> _RAW RECORDS_:
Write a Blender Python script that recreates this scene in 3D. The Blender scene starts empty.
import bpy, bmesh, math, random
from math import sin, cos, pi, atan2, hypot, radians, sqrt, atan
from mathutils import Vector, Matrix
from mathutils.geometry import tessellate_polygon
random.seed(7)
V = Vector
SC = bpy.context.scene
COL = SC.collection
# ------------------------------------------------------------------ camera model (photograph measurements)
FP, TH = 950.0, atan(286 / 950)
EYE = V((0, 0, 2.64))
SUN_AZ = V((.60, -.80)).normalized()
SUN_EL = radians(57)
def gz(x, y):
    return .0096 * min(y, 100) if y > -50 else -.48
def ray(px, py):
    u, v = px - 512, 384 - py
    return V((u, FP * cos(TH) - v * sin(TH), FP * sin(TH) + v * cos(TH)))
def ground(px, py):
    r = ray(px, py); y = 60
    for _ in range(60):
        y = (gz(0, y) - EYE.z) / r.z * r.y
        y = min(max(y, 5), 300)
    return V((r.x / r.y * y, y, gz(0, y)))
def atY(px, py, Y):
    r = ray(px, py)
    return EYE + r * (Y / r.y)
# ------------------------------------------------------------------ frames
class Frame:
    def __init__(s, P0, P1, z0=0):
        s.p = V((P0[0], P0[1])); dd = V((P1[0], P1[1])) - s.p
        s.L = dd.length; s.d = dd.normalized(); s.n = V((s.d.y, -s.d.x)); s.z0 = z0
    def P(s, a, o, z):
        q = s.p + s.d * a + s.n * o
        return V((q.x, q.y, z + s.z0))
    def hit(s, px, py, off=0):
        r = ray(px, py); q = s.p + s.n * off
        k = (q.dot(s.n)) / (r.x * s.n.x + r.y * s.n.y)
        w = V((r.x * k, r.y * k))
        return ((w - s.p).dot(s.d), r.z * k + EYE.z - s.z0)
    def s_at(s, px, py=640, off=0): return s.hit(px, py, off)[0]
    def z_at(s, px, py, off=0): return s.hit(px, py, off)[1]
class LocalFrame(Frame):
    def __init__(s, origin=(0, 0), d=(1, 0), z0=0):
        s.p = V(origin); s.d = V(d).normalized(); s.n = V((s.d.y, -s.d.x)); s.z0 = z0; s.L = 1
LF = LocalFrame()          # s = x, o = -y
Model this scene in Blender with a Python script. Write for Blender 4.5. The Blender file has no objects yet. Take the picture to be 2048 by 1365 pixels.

> _PROBLEM TO WORK ON_: Find the string "script" in the entries above and return each line that holds it.

> _WORKED SOLUTION_:
Write a Blender Python script that recreates this scene in 3D. The Blender scene starts empty.
Model this scene in Blender with a Python script. Write for Blender 4.5. The Blender file has no objects yet. Take the picture to be 2048 by 1365 pixels.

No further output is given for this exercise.